Qihoo sued Shenzhen-based Tencent in 2012 for abusing its dominant market position in instant messaging, which forced internet users not to adopt its security software. In March 2013, the Guangdong People’s High Court ruled in favour of Tencent. That led Qihoo to take its case to the People’s Supreme Court. In a 75,000-character decision, the court also ruled in favour of Tencent because its dominant market position was not proven.

The requirement to define relevant market in the guidelines “adds more clarity and flexibility” in China’s antitrust operations, while helping “alleviate investor concerns”, according to HSBC analyst Binnie Wong in a report published on Tuesday.

Another change in the final version stipulates that an internet platform’s independent decision to match or follow prices of other players will not be considered as an antitrust issue.

The guidelines also allow operators to sell goods on internet platforms at prices below cost “for a reasonable period” as long as the sales are specifically used to attract new clients or as a promotional campaign. This would seem to be the go-ahead for internet platforms to implement subsidised pricing schemes to grab market share.

More importantly, the new antitrust guidelines’ mission statement indicates that it would ensure “the orderly, innovative and healthy development” of the country’s internet sector. As such, antitrust efforts aim to “support innovative development of internet platforms and enhance their international competitiveness”.

That has raised questions on how Beijing will be able to crack down on Big Tech’s monopolistic practices using the new guidelines. It is an undertaking that falls squarely on SAMR, the country’s top market regulator.

“The previous consultation paper stirred up debates among the public and scholars”, said You of Shanghai DeBund Law Offices. “The [new] rules aim to protect free competition, but if the anti-monopoly laws are not applied properly, it could eventually harm the economy and consumer rights.”

The guidelines, however, could serve as a valuable reference in legal disputes between Big Tech companies.

The lawsuit by TikTok parent ByteDance against Tencent over alleged monopolistic practices was accepted by a court in Beijing this week, a move that experts said could become a “landmark” case as authorities ramp up antitrust efforts.

In other segments of the internet sector, another Chinese government agency has stepped in. The People’s Bank of China published a new draft regulation last month that included definitions of monopoly in the nonbank payments market.

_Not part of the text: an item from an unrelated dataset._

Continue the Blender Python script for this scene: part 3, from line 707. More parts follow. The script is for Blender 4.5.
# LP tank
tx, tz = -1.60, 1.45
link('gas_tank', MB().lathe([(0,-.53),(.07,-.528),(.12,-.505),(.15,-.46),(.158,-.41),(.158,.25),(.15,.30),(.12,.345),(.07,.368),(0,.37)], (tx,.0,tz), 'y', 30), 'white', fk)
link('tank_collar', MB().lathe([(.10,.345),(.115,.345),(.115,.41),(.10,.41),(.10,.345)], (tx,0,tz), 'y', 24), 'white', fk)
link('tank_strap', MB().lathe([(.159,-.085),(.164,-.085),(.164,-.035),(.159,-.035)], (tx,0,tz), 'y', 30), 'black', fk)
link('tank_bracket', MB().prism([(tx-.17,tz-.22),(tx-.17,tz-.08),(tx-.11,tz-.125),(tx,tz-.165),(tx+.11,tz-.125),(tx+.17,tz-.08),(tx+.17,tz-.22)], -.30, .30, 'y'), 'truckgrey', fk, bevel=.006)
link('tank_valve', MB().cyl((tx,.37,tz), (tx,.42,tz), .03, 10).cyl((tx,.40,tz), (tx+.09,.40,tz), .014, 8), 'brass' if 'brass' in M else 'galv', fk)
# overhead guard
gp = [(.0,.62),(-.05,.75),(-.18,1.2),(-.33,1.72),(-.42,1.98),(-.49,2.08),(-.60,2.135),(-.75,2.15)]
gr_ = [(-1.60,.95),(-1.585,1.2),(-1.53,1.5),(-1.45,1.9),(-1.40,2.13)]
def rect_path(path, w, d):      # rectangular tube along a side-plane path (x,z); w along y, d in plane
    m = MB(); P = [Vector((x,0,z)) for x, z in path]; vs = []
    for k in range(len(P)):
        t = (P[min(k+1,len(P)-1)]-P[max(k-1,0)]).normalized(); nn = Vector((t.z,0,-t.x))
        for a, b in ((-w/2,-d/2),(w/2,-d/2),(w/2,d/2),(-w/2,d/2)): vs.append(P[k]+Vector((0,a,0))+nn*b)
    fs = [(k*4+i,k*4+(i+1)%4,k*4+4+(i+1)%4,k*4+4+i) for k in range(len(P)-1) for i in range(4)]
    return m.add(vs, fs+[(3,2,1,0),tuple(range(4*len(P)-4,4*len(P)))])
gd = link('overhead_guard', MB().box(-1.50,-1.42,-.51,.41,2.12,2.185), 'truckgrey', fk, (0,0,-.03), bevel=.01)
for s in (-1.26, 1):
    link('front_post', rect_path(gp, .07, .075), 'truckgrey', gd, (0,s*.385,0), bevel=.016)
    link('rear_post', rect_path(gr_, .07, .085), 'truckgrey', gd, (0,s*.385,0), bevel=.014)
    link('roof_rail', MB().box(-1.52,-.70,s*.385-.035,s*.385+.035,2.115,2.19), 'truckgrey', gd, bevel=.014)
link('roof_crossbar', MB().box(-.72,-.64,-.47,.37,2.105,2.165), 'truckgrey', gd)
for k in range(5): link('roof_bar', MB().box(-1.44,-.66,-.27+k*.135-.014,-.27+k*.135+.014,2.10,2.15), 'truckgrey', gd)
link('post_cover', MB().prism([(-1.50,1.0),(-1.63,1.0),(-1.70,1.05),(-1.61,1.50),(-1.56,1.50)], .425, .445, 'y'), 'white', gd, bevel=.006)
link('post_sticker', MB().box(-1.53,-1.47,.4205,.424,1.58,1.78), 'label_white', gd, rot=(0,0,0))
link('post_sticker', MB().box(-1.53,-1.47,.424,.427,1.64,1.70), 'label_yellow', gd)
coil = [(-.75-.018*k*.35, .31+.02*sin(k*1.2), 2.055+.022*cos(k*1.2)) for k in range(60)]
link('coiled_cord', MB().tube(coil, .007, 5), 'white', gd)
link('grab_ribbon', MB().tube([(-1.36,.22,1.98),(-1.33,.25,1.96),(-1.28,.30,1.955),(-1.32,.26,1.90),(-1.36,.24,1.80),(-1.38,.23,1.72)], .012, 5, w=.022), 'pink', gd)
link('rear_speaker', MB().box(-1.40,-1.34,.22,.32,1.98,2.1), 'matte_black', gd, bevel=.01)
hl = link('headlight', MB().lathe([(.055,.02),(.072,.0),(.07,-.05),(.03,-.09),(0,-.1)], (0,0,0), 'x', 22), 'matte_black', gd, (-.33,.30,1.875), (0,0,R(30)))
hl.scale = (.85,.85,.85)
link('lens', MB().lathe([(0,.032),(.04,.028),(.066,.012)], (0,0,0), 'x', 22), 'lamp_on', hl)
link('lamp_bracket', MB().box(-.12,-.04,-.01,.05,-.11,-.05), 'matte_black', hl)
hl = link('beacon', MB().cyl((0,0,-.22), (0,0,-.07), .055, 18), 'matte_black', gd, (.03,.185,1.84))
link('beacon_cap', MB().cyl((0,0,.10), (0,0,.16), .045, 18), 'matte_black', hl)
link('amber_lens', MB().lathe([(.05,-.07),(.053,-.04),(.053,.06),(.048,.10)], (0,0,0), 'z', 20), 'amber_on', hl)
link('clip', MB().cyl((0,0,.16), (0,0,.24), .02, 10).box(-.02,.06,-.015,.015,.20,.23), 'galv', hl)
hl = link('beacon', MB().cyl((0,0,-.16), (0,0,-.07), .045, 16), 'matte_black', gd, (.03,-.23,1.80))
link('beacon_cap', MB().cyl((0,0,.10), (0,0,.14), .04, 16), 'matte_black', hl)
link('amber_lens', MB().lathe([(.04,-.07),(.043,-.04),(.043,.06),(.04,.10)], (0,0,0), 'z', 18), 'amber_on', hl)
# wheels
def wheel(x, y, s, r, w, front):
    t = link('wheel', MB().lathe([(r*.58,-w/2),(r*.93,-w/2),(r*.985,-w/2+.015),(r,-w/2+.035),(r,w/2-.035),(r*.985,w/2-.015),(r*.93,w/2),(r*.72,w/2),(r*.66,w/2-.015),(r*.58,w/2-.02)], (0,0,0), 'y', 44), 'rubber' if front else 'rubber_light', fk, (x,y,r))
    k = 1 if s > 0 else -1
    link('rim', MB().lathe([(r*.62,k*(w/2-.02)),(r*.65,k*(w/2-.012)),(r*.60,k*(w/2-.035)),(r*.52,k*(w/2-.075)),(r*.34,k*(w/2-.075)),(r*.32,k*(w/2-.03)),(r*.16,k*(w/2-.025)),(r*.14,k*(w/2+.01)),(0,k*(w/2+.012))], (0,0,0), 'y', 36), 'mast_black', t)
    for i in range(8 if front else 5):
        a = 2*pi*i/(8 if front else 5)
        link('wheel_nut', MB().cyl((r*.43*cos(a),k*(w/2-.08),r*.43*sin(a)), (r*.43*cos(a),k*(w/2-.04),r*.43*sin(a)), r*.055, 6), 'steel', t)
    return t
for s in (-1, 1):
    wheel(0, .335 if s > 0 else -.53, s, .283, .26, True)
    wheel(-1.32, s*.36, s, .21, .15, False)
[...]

“When the internet industry just started, it was hard to define the relevant market, as there were some new concepts like the attention business or free online services,” said Yuan Jia, an associate professor at Sichuan University Law School. “But as the industry grows, more and more experts argue that the definition isn’t a problem.”

“For companies that run platforms, the latest guidelines gives them better knowledge about the boundaries of their commercial behaviour,” Yuan said.